Repent Sinner: So the smiley, Bible-thumping, accidentally-topless-due-to-failure-to-wear-top, anti-equality Ex-Miss California, Carrie Prejean, has finally settled the lawsuit orgy between herself and the Miss California Pageant company. Miss Prejean is repellent for a number of reasons, not the least being that she had rational individuals compelled to come down on the same side of a dispute as Perez Hilton and the Miss California USA company (owned by Donald Trump), and that makes us feel corrupt and dirty, and not in a good way.

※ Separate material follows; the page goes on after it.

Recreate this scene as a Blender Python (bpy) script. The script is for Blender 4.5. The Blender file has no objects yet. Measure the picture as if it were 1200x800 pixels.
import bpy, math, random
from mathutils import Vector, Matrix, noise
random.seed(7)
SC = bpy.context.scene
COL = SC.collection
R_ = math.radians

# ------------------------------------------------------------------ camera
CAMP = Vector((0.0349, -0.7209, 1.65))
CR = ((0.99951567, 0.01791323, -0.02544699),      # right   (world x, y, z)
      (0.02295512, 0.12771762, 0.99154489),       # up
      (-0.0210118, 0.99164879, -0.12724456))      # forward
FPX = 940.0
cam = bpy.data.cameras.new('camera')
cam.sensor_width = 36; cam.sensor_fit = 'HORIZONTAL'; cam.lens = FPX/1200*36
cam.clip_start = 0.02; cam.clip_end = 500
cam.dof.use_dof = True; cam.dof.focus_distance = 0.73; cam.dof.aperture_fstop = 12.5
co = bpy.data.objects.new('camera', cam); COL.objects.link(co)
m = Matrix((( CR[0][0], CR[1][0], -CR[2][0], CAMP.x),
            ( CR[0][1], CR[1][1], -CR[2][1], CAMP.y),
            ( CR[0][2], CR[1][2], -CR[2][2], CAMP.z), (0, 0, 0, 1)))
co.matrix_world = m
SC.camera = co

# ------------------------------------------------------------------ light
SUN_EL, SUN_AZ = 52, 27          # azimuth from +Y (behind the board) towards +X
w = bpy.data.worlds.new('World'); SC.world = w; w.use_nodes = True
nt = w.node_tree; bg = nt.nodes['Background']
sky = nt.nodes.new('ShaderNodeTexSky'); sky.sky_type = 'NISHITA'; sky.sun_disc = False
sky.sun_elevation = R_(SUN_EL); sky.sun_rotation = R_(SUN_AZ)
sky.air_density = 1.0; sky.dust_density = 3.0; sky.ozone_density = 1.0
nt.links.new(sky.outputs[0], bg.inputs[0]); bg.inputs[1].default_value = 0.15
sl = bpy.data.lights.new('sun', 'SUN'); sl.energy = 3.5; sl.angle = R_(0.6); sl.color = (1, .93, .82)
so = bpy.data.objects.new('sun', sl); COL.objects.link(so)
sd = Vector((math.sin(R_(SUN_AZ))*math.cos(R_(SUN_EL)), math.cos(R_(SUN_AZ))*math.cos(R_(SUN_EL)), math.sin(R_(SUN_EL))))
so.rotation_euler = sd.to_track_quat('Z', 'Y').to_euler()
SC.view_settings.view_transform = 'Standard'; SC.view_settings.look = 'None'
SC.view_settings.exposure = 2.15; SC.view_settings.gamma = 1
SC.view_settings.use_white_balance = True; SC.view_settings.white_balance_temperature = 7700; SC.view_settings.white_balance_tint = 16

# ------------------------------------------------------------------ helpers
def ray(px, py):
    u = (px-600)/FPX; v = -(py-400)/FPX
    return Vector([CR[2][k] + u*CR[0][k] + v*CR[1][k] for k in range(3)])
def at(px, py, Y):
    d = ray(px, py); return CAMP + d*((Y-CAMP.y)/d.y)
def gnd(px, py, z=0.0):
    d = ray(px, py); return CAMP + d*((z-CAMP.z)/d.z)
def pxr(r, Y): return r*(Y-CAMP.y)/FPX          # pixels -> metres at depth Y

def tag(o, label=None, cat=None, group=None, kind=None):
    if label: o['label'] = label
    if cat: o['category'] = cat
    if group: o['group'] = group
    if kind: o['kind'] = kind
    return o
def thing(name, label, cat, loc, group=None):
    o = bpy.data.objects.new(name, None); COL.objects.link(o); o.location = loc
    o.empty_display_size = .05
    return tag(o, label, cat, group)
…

So the “Opposite Marriage” proponent and pageant boob-procurer has been told by the pageant company “you can have the silicone implants, we forgive you for being all diva-y and redneck and embarrassing, can you please go away now.” Now they “wish each other the best in their future endeavors.” How civilized, and right in time for her to begin explaining to her loyal right-wing followers, scary family, and Jesus how she managed to accidentally make the (supposedly too raunchy to post) solo sex tape that TMZ has had in its possession for some time. In fact, the factual existence of the sex tape is probably the main reason she was persuaded to drop the lawsuit in the first place. You almost have to feel sorry for the girl – none of her Christian-fundamentalist supporters will have anything to do with her until she becomes born again-again, rebukes her evil spirits and take her place alongside Bristol Palin lecturing the hapless youth of America about the dangers of gays, sex, wind, and uh, masturbation in front of digital recording devices.

carrieprejean

Playboy French President Nicolas Sarkozy and his privileged, beautiful and man-eating bride Carla Bruni are planning to have a baby, even though they already have four between the two of them, and neither is particularly known for their warmth and devotion to family. Uh, actually, they both seem enthusiastically devoted to the opposite, if past behavior can be any evidence. Oh well, we can never have too many over-indulged Eurotrash offspring to giggle at when we’re tearing up the dance floors on Ibiza, can we?